We gradually make our way up hill and across to the other side of the island to be met by dramatic cliffs and huge open vistas out to the big ocean. No scattering of islands here but grand swelling waters, rolling endlessly toward America. There are casuarina trees whispering in the wind and clinging along the rocky coastline  of smashing white foam. It’s so different and feels like we’ve wandered out of the tropics and into a secret Mediterranean.

 

 

Finally we spot the ‘treehouse’, and scramble up to take a seat, admire it’s bizarre structure and enjoy the views.

It’s a mad design of ‘Tonga sticks’ pale sticks of the Hiapo or paper mulberry tree that are washed smooth in the sea, strapped precariously together and to an ancient tree. Hard to know if it was ever more substantial or had a roof, but now it is more like a skeleton. I feel like I am sitting in the ribs of a whale spat up here in a tsunami. This place was another dream of another hopeful traveller. Apparently a couple lived up here for a short time before having to be rescued off the rock on the eve of a hurricane. 

 

On the neighbouring island we found a gaping cave, noisily guarded by kingfishers. On venturing down inside we found refreshing cool water, though still a touch salty and brackish, and dived in off the rocks.

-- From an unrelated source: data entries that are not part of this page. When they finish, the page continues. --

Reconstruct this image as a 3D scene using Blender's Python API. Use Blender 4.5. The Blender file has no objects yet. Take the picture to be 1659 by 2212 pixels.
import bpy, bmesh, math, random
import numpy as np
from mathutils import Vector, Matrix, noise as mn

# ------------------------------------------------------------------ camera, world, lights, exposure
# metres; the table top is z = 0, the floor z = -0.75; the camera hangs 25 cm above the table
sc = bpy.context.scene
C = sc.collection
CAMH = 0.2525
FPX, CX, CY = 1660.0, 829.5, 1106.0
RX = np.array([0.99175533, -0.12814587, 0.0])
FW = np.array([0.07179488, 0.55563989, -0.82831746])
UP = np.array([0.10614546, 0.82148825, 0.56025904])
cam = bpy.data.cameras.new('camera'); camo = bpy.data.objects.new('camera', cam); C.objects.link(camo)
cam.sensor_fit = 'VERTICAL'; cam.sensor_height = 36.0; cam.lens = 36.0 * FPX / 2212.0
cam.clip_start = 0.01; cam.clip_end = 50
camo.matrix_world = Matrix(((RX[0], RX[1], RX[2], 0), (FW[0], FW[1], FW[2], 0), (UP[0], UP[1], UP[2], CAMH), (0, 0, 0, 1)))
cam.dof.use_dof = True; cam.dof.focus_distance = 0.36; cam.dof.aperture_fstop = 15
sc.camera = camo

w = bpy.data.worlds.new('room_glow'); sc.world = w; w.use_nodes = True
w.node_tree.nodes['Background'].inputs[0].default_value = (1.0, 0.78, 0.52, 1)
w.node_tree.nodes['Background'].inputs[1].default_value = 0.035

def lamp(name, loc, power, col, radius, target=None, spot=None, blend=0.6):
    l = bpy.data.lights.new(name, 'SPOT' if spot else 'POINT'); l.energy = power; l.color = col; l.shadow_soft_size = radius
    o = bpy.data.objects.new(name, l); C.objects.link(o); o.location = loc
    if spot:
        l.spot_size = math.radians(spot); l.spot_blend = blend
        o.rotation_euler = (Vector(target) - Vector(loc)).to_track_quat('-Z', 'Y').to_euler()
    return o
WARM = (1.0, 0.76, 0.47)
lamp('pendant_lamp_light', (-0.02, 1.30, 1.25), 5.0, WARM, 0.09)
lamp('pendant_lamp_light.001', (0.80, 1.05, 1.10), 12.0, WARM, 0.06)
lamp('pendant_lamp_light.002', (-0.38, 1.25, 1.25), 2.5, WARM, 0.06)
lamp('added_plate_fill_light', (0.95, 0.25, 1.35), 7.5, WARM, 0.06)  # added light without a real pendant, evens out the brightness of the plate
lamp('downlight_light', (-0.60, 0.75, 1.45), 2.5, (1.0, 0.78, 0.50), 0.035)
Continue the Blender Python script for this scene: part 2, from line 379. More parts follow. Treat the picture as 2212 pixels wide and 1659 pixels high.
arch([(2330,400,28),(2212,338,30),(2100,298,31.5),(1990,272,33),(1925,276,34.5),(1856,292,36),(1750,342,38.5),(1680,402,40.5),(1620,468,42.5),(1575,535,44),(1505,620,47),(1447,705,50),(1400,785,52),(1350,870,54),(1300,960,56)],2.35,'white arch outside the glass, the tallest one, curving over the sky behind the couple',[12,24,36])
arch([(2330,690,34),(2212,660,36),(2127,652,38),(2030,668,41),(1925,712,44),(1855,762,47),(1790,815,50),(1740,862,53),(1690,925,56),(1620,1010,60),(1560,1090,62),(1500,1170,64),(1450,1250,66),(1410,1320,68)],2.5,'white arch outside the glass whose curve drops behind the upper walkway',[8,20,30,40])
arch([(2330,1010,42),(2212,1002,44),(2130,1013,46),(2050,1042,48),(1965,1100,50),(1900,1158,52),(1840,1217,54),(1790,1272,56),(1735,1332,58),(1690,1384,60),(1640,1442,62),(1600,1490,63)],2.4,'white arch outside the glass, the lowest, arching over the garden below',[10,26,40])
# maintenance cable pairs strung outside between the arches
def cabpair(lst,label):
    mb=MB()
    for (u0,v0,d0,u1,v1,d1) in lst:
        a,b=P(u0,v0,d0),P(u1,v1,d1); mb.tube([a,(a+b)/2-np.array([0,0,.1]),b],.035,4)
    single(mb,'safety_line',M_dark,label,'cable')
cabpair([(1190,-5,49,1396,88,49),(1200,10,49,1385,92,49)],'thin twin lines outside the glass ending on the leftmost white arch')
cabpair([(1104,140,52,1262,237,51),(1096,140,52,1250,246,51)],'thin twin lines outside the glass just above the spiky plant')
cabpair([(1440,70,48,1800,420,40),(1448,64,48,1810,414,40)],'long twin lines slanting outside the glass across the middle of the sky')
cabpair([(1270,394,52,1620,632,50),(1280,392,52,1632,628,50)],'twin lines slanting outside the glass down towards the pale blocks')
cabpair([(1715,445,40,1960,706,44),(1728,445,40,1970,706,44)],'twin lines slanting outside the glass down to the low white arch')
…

 On the beach of this island we found more evidence of a previous life, now swallowed by bush and sand. Karyn tells us it was once, not so long ago, a busy and popular bar. There are places like this all over Vava’u, a constant reminder of the impermanence and fragility of life out here. It never ceases to amaze me how quickly jungle and beach will take back what’s their’s and erase any signs of human life. The jungle of Fofoa is spotted with the blackened shapes of dying mandarin trees from an earlier plantation now suffocated by stronger natives, and in the middle of the island, quite surreally, sits an empty and abandoned bakery. Another forgotten dream, or a place that’s had its day. The crumbling white building still holds bakery shelves and hygiene certificates but is now surrounded by Tongan fishing and farming gear and being put to more practical use.
  Another stop that day, before heading home, was a sand cay. It’s a beautiful small mound of sand rising from lapping azure waters. 
  
 

 

Kian and I had been there before when we were exploring the waters on another trip to the East side and to a very different treehouse.  We’d borrowed a dinghy to look around. We had a rare treat of a kid free night away in a treehouse, complete with all the luxuries we’d been missing – clean dry sheets, and a great shower. Yes, like we needed more isolation we went to an even tinier place than Fofoa, for our night away… 

 

Mandala resort (mandala resort.com) is run by an American couple, Ben and Lisa, and is based on tiny Mafana island which is just tiny. It consists of a lovely restaurant and bar area, a small beach, a guesthouse and a treehouse. Filled with casuarina trees and the odd palm the place takes just 6 minutes to walk around. It has an air of a charmed life, of kids playing on their perfect sized desert island. If Peter Pan and Wendy had stuck together and grown up they would be living here.

 

We really loved our special time away there, and enjoyed tales from Ben of eccentric lives, parties they’ve hosted, and future plans. Like they said, it’s hard to know what to move on to once you’ve had your very own desert island.
 It was inspiring for us to meet more people ‘living the dream’, and sobering to realize that all dreams never last forever. Some never get off the ground at all. Speeding home with the freedom of the blue boat and heavenly golden light in the clouds all things feel possible. We are young (ish..) and idealistic, what we lack in finances we have made up for in confidence and dreaming.  To keep strong and make dreams reality when the light has faded and the fun boat stops, that’s the hardest challenge.